A Convenção de Berna classificou o lobo como estritamente protegido em 1979 e, daí para cá, a espécie tem-se expandido a uma velocidade estonteante, ao ponto de países que há dezenas de anos, nalguns casos, 200 anos, não tinham lobos no seu território, terem hoje populações bem estabelecidas e reprodutoras, como a Alemanha (depois de 150 anos, em 1990 confirmou-se a primeira ninhada no país que hoje tem hoje mais de 150 alcateias) e os Países Baixos (11 alcateias num dos países com mais alta densidade populacional do mundo e que não tinha lobos há 200 anos).

Note-se que não se tem expandido com base em programas de reintrodução da espécie, mas por expansão natural, tendo a população europeia de lobos duplicado nos últimos dez anos.

Apesar da dinâmica da espécie que descrevi, e que pode ser facilmente verificada, o sector da conservação fez um barulho tremendo porque a União Europeia, em grande parte por pressão dos criadores de gado que estão fartos dos prejuízos, pediu à Convenção de Berna que classifique a espécie como protegida, em vez de estritamente protegida, para que a gestão da população possa ser adaptada à realidade.

Como é possível que o sector da conservação ache isto um ultraje?

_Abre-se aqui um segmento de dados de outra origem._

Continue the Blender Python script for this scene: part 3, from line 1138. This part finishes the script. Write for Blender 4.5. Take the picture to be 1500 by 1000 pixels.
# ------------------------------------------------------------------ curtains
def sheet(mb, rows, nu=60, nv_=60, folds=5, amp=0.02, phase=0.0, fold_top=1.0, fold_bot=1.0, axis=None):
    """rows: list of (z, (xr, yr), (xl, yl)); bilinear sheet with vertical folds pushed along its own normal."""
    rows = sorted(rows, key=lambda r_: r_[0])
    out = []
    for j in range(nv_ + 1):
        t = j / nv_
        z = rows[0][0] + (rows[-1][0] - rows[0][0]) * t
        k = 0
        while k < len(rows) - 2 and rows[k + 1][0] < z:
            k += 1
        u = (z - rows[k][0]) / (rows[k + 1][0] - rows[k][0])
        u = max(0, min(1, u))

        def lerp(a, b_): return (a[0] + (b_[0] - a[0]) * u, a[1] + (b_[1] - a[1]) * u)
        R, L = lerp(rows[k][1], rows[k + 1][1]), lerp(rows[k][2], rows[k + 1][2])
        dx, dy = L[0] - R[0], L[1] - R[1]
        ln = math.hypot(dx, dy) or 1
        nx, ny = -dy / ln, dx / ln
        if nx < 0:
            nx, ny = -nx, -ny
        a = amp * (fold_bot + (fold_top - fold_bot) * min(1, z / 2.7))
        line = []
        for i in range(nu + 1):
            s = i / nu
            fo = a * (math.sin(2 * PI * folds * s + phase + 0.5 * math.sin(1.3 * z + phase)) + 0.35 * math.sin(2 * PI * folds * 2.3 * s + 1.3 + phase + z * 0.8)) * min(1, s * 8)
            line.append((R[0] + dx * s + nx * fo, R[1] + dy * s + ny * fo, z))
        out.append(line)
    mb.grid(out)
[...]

A verdade é que o sector da conservação vive (com excepções que quero assinalar para não ser injusto com quem não merece) do drama da tragédia iminente, sendo por isso que, mesmo com uma espécie comprovadamente em franca expansão, há tanta gente que não vê o ridículo de a considerar como uma espécie que é preciso proteger estritamente.

A sinalização de virtude é uma condição base para se ter estatuto no mundo da conservação, por exemplo, não se pode dizer que faríamos melhor em aplicar os recursos de conservação nas espécies que são sistematicamente esquecidas, como a generalidade dos invertebrados, em vez de os aplicar em espécies muito instagramáveis, mas que estão em franca expansão, como o lobo, o lince ou o urso.

É este o contexto que permite que tanta gente na área da conservação e, já agora, tanto jornalista, ache normal admitir-se que numa organização fortemente burocratizada, com fontes de poder diversas e dispersas, frequentemente contraditórias, sujeita a forte escrutínio público e que vive de delicados equilíbrios instáveis, seja possível que por causa do pónei de Úrsula, a Comissão Europeia sugira uma pequena alteração numa convenção internacional.

Populistas há muitos e diversos, e nem sempre estão onde esperaríamos que estivessem.